====== Data lines

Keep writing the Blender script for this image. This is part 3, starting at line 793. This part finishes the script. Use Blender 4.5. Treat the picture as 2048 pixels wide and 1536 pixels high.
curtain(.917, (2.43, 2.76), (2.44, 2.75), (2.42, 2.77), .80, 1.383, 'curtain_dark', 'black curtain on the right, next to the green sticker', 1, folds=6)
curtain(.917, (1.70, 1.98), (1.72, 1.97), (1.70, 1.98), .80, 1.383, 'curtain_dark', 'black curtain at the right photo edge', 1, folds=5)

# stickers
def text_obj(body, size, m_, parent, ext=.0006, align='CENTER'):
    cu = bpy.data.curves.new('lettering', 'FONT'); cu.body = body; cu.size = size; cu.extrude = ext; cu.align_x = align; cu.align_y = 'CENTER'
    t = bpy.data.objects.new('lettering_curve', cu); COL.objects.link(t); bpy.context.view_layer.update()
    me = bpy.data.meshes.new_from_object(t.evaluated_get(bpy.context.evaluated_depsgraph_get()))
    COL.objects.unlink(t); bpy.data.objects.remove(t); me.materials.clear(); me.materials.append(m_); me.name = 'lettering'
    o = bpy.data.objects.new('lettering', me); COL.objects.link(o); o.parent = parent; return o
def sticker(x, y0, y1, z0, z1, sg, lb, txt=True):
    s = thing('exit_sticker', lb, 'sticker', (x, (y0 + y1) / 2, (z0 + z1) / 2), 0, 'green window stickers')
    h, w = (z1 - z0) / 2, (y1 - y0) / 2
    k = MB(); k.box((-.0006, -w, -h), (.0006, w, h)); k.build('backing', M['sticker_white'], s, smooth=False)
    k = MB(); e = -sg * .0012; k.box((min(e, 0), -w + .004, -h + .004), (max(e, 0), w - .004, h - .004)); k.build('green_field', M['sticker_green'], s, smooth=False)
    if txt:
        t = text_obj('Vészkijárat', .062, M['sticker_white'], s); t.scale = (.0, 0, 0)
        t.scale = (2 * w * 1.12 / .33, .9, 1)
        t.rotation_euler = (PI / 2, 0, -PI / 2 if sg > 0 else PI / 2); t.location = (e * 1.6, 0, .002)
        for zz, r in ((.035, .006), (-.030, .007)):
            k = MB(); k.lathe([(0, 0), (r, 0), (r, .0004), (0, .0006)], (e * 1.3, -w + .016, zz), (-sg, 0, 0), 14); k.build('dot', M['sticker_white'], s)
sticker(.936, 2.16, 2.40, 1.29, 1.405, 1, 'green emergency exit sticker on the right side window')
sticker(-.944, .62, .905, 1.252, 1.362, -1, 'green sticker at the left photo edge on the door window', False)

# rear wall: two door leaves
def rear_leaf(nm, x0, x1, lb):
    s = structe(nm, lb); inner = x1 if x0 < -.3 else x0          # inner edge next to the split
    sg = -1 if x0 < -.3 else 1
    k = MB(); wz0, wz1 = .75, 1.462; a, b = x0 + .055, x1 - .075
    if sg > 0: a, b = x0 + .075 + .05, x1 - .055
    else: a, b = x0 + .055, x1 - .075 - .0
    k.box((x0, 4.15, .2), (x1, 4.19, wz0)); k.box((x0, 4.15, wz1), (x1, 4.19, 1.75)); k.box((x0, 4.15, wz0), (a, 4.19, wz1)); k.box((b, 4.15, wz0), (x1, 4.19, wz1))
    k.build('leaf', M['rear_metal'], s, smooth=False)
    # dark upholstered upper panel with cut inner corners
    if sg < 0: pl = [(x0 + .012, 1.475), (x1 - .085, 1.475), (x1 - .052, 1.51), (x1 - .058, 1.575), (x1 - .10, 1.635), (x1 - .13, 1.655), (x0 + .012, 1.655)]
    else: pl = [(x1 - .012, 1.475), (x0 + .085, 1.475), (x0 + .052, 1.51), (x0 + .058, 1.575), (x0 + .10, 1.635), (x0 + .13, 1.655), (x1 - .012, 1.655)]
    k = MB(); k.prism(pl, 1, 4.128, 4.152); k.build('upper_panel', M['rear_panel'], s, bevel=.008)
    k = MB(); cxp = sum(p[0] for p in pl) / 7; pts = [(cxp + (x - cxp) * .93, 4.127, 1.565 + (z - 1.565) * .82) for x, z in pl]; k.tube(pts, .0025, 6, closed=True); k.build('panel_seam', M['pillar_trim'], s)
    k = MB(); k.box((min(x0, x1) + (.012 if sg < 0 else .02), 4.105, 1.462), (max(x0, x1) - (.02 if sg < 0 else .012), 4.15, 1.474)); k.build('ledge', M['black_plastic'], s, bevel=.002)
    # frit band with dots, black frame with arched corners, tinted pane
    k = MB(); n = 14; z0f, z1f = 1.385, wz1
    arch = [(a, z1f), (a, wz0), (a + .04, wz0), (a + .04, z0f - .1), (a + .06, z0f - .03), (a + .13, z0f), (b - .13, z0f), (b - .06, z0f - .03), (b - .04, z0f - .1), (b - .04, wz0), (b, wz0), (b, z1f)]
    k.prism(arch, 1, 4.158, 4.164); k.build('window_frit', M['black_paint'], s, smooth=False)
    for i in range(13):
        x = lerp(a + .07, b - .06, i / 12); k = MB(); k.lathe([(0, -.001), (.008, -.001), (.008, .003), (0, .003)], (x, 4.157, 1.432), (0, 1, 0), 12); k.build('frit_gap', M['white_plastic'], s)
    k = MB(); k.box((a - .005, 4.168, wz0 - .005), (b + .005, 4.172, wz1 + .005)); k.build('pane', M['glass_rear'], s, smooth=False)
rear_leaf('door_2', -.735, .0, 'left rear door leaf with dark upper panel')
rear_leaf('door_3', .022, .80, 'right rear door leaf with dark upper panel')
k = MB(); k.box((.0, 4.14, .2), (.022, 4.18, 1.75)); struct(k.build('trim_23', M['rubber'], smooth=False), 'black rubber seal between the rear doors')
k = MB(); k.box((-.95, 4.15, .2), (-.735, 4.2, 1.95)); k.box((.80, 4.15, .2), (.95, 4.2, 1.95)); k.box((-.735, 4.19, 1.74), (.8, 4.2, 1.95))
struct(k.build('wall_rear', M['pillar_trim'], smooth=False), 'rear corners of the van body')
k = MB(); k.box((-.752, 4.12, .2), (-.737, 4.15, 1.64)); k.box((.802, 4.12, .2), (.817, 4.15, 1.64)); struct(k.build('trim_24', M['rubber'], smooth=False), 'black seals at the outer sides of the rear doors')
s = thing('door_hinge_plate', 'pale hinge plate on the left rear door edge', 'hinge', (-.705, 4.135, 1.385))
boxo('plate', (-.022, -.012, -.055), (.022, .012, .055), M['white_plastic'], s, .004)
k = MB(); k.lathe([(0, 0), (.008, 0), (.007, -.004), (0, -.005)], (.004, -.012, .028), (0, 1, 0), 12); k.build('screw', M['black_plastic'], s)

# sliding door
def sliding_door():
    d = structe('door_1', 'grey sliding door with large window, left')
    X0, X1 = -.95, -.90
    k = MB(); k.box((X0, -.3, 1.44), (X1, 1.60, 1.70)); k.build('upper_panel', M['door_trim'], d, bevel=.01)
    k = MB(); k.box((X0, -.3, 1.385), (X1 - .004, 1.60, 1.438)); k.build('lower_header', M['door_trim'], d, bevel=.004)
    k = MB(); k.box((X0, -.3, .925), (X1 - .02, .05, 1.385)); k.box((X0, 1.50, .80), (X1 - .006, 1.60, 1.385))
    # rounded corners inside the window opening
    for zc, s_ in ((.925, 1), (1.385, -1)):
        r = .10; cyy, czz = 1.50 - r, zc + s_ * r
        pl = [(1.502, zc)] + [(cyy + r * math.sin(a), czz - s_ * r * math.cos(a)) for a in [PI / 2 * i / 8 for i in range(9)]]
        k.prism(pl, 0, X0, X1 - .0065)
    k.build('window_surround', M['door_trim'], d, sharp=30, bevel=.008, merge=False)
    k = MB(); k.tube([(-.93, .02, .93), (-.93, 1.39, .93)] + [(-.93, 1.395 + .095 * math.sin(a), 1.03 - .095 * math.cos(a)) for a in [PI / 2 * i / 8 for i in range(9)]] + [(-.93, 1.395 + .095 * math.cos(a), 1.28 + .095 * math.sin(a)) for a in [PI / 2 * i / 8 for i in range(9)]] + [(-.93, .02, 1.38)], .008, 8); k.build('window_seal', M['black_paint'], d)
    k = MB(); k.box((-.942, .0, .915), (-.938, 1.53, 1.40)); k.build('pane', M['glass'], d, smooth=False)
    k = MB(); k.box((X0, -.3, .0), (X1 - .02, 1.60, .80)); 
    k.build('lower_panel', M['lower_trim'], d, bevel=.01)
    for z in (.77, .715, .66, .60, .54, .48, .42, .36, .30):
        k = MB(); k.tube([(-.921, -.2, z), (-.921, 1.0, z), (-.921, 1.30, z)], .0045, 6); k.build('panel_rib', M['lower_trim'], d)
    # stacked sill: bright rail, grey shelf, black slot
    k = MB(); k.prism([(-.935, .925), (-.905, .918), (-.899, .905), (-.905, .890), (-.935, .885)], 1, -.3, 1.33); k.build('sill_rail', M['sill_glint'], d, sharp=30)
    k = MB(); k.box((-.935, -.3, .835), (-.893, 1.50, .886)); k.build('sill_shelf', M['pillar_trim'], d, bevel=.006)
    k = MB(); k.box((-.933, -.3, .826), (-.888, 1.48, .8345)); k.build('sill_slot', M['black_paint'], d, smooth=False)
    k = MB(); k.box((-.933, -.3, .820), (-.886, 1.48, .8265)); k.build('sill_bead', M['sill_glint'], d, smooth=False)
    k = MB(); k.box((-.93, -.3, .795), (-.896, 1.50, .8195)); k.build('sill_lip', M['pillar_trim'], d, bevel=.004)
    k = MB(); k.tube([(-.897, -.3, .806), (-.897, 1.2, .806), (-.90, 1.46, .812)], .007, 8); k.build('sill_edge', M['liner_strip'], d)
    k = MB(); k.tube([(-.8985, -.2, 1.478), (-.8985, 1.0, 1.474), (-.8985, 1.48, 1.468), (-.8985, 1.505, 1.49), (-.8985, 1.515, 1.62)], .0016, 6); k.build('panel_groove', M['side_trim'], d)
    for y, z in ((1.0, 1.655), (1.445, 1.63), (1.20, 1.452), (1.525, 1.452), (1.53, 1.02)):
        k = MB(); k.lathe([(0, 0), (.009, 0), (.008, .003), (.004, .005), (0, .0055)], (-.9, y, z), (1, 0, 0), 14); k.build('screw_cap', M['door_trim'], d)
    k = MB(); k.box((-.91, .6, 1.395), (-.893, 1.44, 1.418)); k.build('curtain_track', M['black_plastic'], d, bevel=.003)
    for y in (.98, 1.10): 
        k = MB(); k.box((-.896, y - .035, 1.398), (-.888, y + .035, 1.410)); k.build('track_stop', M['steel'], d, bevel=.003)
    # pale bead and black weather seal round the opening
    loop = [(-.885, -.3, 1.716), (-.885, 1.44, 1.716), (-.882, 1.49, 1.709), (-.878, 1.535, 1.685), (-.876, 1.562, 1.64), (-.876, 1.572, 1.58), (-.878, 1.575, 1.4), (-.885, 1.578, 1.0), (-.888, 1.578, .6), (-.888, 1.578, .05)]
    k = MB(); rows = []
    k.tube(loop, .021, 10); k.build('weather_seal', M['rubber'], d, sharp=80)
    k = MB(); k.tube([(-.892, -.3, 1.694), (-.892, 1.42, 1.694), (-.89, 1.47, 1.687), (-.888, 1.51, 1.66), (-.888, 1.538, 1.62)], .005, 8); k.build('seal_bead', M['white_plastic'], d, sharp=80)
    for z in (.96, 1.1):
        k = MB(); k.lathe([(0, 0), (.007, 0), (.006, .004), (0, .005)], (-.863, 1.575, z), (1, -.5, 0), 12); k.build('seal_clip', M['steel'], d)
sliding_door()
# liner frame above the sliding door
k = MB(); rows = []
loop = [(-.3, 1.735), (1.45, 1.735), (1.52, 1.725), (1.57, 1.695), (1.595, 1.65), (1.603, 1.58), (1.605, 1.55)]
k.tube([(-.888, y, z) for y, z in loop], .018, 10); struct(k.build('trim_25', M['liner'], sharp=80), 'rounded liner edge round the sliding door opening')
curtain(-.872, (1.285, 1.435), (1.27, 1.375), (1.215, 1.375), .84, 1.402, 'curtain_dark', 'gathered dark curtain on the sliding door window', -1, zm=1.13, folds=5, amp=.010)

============

_Exercise task_.
From the opening line of the data above, please print each line as written up to and including the line that contains "edge', 1, folds=5)", and nothing more.

_Solution_.
Keep writing the Blender script for this image. This is part 3, starting at line 793. This part finishes the script. Use Blender 4.5. Treat the picture as 2048 pixels wide and 1536 pixels high.
curtain(.917, (2.43, 2.76), (2.44, 2.75), (2.42, 2.77), .80, 1.383, 'curtain_dark', 'black curtain on the right, next to the green sticker', 1, folds=6)
curtain(.917, (1.70, 1.98), (1.72, 1.97), (1.70, 1.98), .80, 1.383, 'curtain_dark', 'black curtain at the right photo edge', 1, folds=5)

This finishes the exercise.